When Lamur (shoulder) went down in the preseason finale, Guenther requested Taylor Mays, a 6-3, 220-pound physical safety, and he responded well in Lamur's spot in the nickel until he went down with the same injury in the eighth game of the year. Guenther then turned to career special teams ace Vinny Rey, one of the five undrafted linebackers on the roster down the stretch, and he came up with the biggest stretch of his career. He had one of the six PBS defensive scores on a pick-six and he became the first Bengal in history to record three sacks and an interception in the same game when he did it in Baltimore.
"My thing with our guys is that I'd tell them why they were doing something," Guenther said. "I didn't want to just say, 'Do this because I told you so.' I think it helps them learn it if you tell them why and give them reasons."
Guenther, a close confidant of Zimmer, may end up replacing him if Zimmer gets a head coaching job. Or, as has been speculated, he could follow Zimmer.
HONORABLE MENTION: Defensive line coach Jay Hayes
Hayes also had to adapt to injuries. Not only did he lose his best player in Atkins, but he also lost his most experienced and versatile when Robert Geathers tore his triceps in the second game. Plus, nickel pass rusher Devon Still, a tackle, missed six games. Hayes had to accelerate second-round project Margus Hunt's progress while trying to juggle the middle to open the way for ends Carlos Dunlap and Michael Johnson, and the Bengals ended up moving around end Wallace Gilberry and SAM backer James Harrison in and out on the line.
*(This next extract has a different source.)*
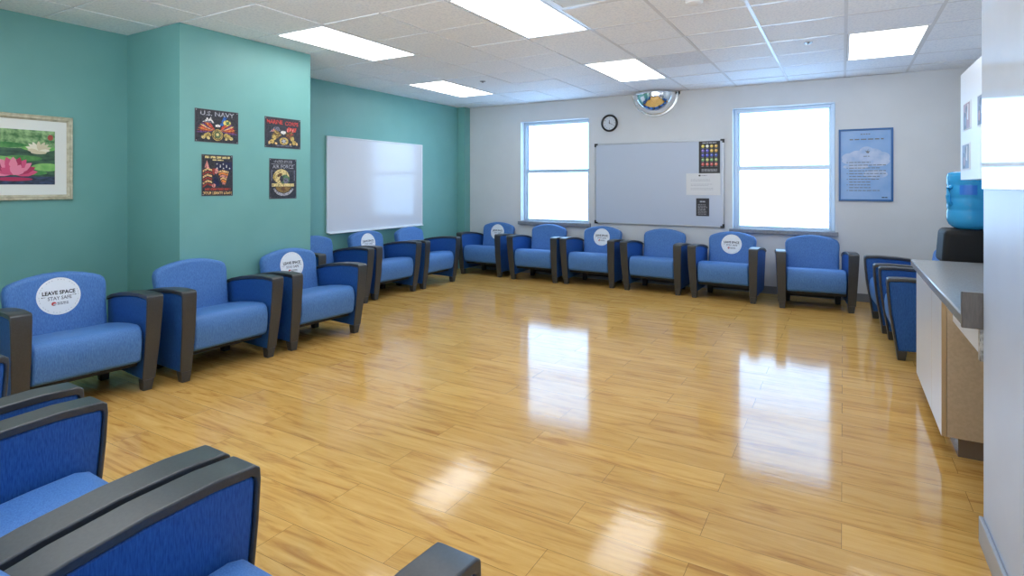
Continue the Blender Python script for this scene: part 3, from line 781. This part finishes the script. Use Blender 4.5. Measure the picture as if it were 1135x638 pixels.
for i in range(10):
    a, b2 = math.radians(200 + 14 * i), math.radians(200 + 14 * (i + 1))
    A.poly([(.12 * math.cos(a), -.06 + .1 * math.sin(a)), (.12 * math.cos(b2), -.06 + .1 * math.sin(b2)), (.1 * math.cos(b2), -.06 + .075 * math.sin(b2)), (.1 * math.cos(a), -.06 + .075 * math.sin(a))], col['silver'], 8)
sign_at(A, 3.374, 3.675, .252, -.121, 'tall dark metal sign reading AIR FORCE with an eagle head, lower right on the column')

# ------------------------------------------------------------------ ceiling fittings
def light_proto():
    r = empty('ceiling_light', (0, 0, CEIL))
    w, l = PITCH - .03, 2 * PITCH - .03
    bm = bmesh.new()
    for s in (-1, 1):
        x0, x1 = sorted((s * w / 2, s * (w / 2 - .018))); box(bm, x0, x1, -l / 2, l / 2, -.004, .012)
        y0, y1 = sorted((s * l / 2, s * (l / 2 - .018))); box(bm, -w / 2 + .018, w / 2 - .018, y0, y1, -.004, .012)
    mesh_obj('frame', bm, M['white_metal'], r)
    bm = bmesh.new(); box(bm, -w / 2 + .018, w / 2 - .018, -l / 2 + .018, l / 2 - .018, -.001, .01)
    mesh_obj('diffuser', bm, M['diffuser'], r)
    return r
lp = light_proto()
LL = {(-8, -2): 'long ceiling light panel nearest the far left corner', (-7, -6): 'long ceiling light panel above the column', (-4, -2): 'ceiling light panel in front of the dome mirror',
      (-4, -6): 'largest ceiling light panel, cut by the top edge of the photo', (0, -2): 'ceiling light panel farthest right, in front of the sky poster',
      (0, -6): 'ceiling light panel just above the top right of the photo', (-4, -10): 'unseen light panel added over the near row of armchairs to brighten the floor', (-7, -10): 'unseen light panel added in front of the water lily picture to brighten the nook'}
for k, (i, j) in enumerate(LIGHTS):
    o = lp if k == 0 else copy_tree(lp)
    o.location = (gx(i) + PITCH / 2, gy(j) + PITCH, CEIL)
    tag(o, LL[(i, j)], 'ceiling light', 'fluorescent ceiling panels')
# air vent beside the largest panel
r = empty('ceiling_vent', (gx(VENT[0]) + PITCH / 2, gy(VENT[1]) + PITCH / 2, CEIL)); w = PITCH - .03
bm = bmesh.new()
for s in (-1, 1):
    a, b2 = sorted((s * w / 2, s * (w / 2 - .03))); box(bm, a, b2, -w / 2, w / 2, -.005, .012); box(bm, -w / 2 + .03, w / 2 - .03, a, b2, -.005, .012)
mesh_obj('frame', bm, M['white_metal'], r)
VB = mat('vent_blue_white', srgb(214, 230, 246), .4)
bm = bmesh.new(); box(bm, -w / 2 + .03, w / 2 - .03, -w / 2 + .03, w / 2 - .03, .014, .02); mesh_obj('backing', bm, VB, r)
for k in range(9):
    y = -w / 2 + .055 + k * (w - .11) / 8
    bm = bmesh.new(); prism(bm, [(-w / 2 + .03, y + .022, -.003), (-w / 2 + .03, y - .022, .009), (-w / 2 + .03, y - .022, .011), (-w / 2 + .03, y + .022, -.001)],
                            [(w / 2 - .03, y + .022, -.003), (w / 2 - .03, y - .022, .009), (w / 2 - .03, y - .022, .011), (w / 2 - .03, y + .022, -.001)])
    mesh_obj('slat', bm, VB, r)
tag(r, 'square louvred ceiling vent right of the largest light panel at the top edge', 'vent')
def sprinkler(x, y, label):
    bm = bmesh.new(); lathe(bm, [(0.0005, 0), (.038, 0), (.034, -.004), (.012, -.006), (.010, -.012), (.014, -.013), (.014, -.015), (.0005, -.016)], n=20)
    o = mesh_obj('sprinkler_head', bm, mat('sprinkler_metal', srgb(150, 150, 152), .35, .6), smooth=True); o.location = (x, y, CEIL - .001)
    tag(o, label, 'sprinkler', 'ceiling sprinkler heads')
sprinkler(-3.847, 5.922, 'small ceiling sprinkler head right of the far left light panel')
sprinkler(-.27, 5.788, 'small ceiling sprinkler head left of the farthest right light panel')
bm = bmesh.new(); lathe(bm, [(.0005, 0), (.065, 0), (.065, -.012), (.056, -.03), (.03, -.038), (.0005, -.038)], n=28)
o = mesh_obj('smoke_detector', bm, M['white_metal'], smooth=True); o.location = (-.89, 4.05, CEIL - .001)
tag(o, 'round ceiling smoke detector at the top edge left of the bright grid bar', 'smoke detector')

# ------------------------------------------------------------------ counter, cabinets
CX0, CZ = .40, .86
r = empty('base_cabinet', (.7, 4.15, 0))
def rel(o): o.location = (-.7, -4.15, 0); return o
bm = bmesh.new(); box(bm, .452, RIGHT, 3.58, 3.6, .1, .813); box(bm, .452, RIGHT, 4.70, 4.72, .1, .813); box(bm, .452, RIGHT, 3.6, 4.70, .1, .12); box(bm, .98, RIGHT, 3.6, 4.70, .12, .813)
rel(mesh_obj('carcass', bm, M['tan'], r))
for y0, y1 in ((3.582, 3.945), (3.949, 4.72)):
    bm = bmesh.new(); box(bm, .43, .45, y0, y1, .1, .81)
    bm.faces.ensure_lookup_table()
    bm.normal_update()
    bmesh.ops.recalc_face_normals(bm, faces=bm.faces[:])
    for f in bm.faces: f.material_index = 0 if abs(f.normal.x) > .5 else 1
    rel(mesh_obj('door', bm, [M['door_white'], M['tan_edge']], r))
bm = bmesh.new(); box(bm, .50, .52, 3.61, 4.70, 0, .1); box(bm, .52, .97, 3.61, 3.63, 0, .1)
rel(mesh_obj('toe_kick', bm, M['toe'], r))
tag(r, 'white-doored base cabinet with tan end panel under the grey counter', 'cabinet')
r = empty('countertop', (.7, 3.8, CZ))
def relc(o): o.location = (-.7, -3.8, -CZ); return o
bm = bmesh.new(); box(bm, CX0, RIGHT, 2.815, 4.74, CZ - .045, CZ); relc(mesh_obj('top', bm, M['counter'], r, bevel=.006))
bm = bmesh.new(); box(bm, CX0 - .002, RIGHT, 2.793, 2.815, CZ - .05, CZ + .09); relc(mesh_obj('side_splash', bm, M['splash'], r, bevel=.003))
bm = bmesh.new(); box(bm, .475, .495, 2.835, 3.578, CZ - .175, CZ - .046); relc(mesh_obj('apron', bm, M['door_white'], r))
bm = bmesh.new(); box(bm, .455, .50, 2.80, 2.833, CZ - .175, CZ - .05); relc(mesh_obj('bracket', bm, M['steel'], r, bevel=.003))
tag(r, 'grey laminate countertop with a dark end splash at the right', 'countertop')
# wall cabinet
UX = .665
r = empty('wall_cabinet', (.85, 3.8, 1.40))
def relu(o): o.location = (-.85, -3.8, -1.40); return o
bm = bmesh.new(); box(bm, UX + .02, RIGHT, 2.82, 4.70, 1.398, 2.082); relu(mesh_obj('carcass', bm, M['door_white'], r))
for y0, y1 in ((2.82, 3.443), (3.447, 4.07), (4.074, 4.70)):
    bm = bmesh.new(); box(bm, UX, UX + .0195, y0, y1, 1.398, 2.082); relu(mesh_obj('door', bm, M['door_white'], r, bevel=.002))
tag(r, 'white wall cabinet with taped photos above the counter at the right', 'cabinet')
PH1, PH2, PH3 = mat('photo_rust', srgb(150, 110, 112), .4), mat('photo_slate', srgb(104, 112, 132), .4), mat('photo_cloth', srgb(60, 64, 76), .4)
for (y0, y1, d0, d1, lab, q) in ((4.33, 4.60, .345, .52, 'taped photo at the upper left of the wall cabinet doors', 0), (3.93, 4.16, .335, .515, 'taped photo at the upper right of the wall cabinet doors', 1), (4.36, 4.64, .10, .265, 'taped photo below the other two on the wall cabinet doors', 2)):
    A = Art(); w, h = y1 - y0, d1 - d0
    A.plate(-w / 2, w / 2, -h / 2, h / 2, .0008, PAPER)
    A.rect(-w / 2 + .012, w / 2 - .05, -h / 2 + .008, h / 2 - .008, (PH1, PH2, PH2)[q], 1)
    A.poly([(-w / 2 + .02, -h / 2 + .01), (-.02, -h / 2 + .01), (-.03, .02), (-w / 2 + .04, .03)], PH3, 2); A.poly([(0, -.02), (.04, -.03), (.05, h / 2 - .02), (.02, h / 2 - .015)], PAPER, 2)
    A.ell(-.02, h / 4, .03, .022, PH3, 3, 10); A.ell(-.05, -.03, .03, .03, (PH2, PH1, PH1)[q], 3, 10)
    tag(A.build('photo_print', (UX - .0012, (y0 + y1) / 2, EYE + (d0 + d1) / 2), '-x'), lab, 'photo', 'photos on the wall cabinet')

# water cooler and its bottle beyond the counter end
r = empty('water_cooler', (.765, 5.0, 0))
bm = bmesh.new(); box(bm, -.165, .165, -.165, .165, .012, .82); mesh_obj('body', bm, M['cooler'], r, bevel=.02, seg=3)
bm = bmesh.new(); taper(bm, (-.184, .184, -.176, .176), (-.168, .168, -.162, .162), .822, 1.062); mesh_obj('top_housing', bm, M['cooler_black'], r, bevel=.035, seg=4)
for s in (-1, 1):
    bm = bmesh.new(); tube(bm, [(-.165, s * .05, .72), (-.215, s * .05, .715), (-.222, s * .05, .69)], .012); mesh_obj('tap', bm, M['cooler_black'] if s < 0 else M['bottle_label'], r, smooth=True)
tag(r, 'floor water cooler with black top beyond the far end of the counter', 'water cooler')
r = empty('water_bottle', (.765, 5.0, 1.064))
prof = [(.0005, .0), (.085, .0), (.105, .012), (.125, .03), (.135, .055), (.137, .08), (.137, .12), (.132, .13), (.137, .14), (.137, .20), (.132, .21), (.137, .22), (.137, .29), (.132, .30), (.137, .31), (.137, .36), (.13, .385), (.11, .394), (.0005, .388)]
bm = bmesh.new(); lathe(bm, prof, n=48); mesh_obj('bottle_body', bm, M['bottle'], r, smooth=True, angle=70)
bm = bmesh.new(); tube(bm, [(-.118, -.07, .17), (-.135, -.085, .18), (-.139, -.088, .23), (-.135, -.085, .28), (-.118, -.07, .29)], .014, 10); mesh_obj('handle', bm, M['bottle'], r, smooth=True)
bm = bmesh.new()
ls = lathe(bm, [(.1385, .235), (.1385, .30)], n=10, a0=math.radians(235), a1=math.radians(275)); mesh_obj('label_band', bm, M['bottle_label'], r, smooth=True)
tag(r, 'upturned blue water bottle on the black top of the cooler', 'bottle')

# glossy white sheet on the near right wall
bm = bmesh.new(); box(bm, PART - .007, PART - .001, .55, 2.775, 1.347, 2.45)
GLOSS = noise_mat('gloss_white_sheet', srgb(206, 212, 220), srgb(212, 218, 226), (3, 3, 3), 0.06, 0.10, 0.003, bscale=(5, 5, 5), spec=0.7)
o = mesh_obj('wall_sheet', bm, GLOSS, bevel=.002)
tag(o, 'glossy white sheet mirroring the window on the near right wall', 'wall sheet')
It was a yeoman effort. The Bengals finished in the upper half of the NFL in sacks per pass while also finishing fifth stopping the run.
HONORABLE MENTION: Special teams coach Darrin Simmons
Simmons took the brunt of the trickle-down-effect from the injuries at backer because they are his biggest cover guys and blockers. Last year, Lamur and Mays were his fourth- and sixth-leading tacklers, respectively. Plus, he lost his top two tacklers from last season, linebacker Dan Skuta to free agency, and safety Jeromy Miles to a roster crunch after the opener. Then when Mays got hurt, he had to juggle Rey's snaps after he was special teams' third-leading tackler in 2012.
And, of course, the injury to Huber the week before the Bengals closed the season against the two best punt return teams in the NFL.
But they did more than survive. No, the Bengals special teams didn't defend their 2012 title when they led the NFL in a compilation of the 10 major special teams categories. And, yes, they blew the game in Pittsburgh with a terrible 13 minutes.
But they also put up top 10 numbers, won two games on the road with field goals at the gun made possible by punts, had the longest winning kick in club history on Mike Nugent's 54-yarder, came within 1:24 of doing it again 11 days later in Miami when his go-ahead field goal was negated by the Dolphins tying drive, and tied the record for the club's longest punt as part of a lockdown effort in San Diego.
BEST HUE JACKSON STATS FOR 2014
21-3: The record for Dalton and Bengals when they rush at least 30 times in a game.
0: Playoff games Bengals have rushed at least 30 times with Dalton.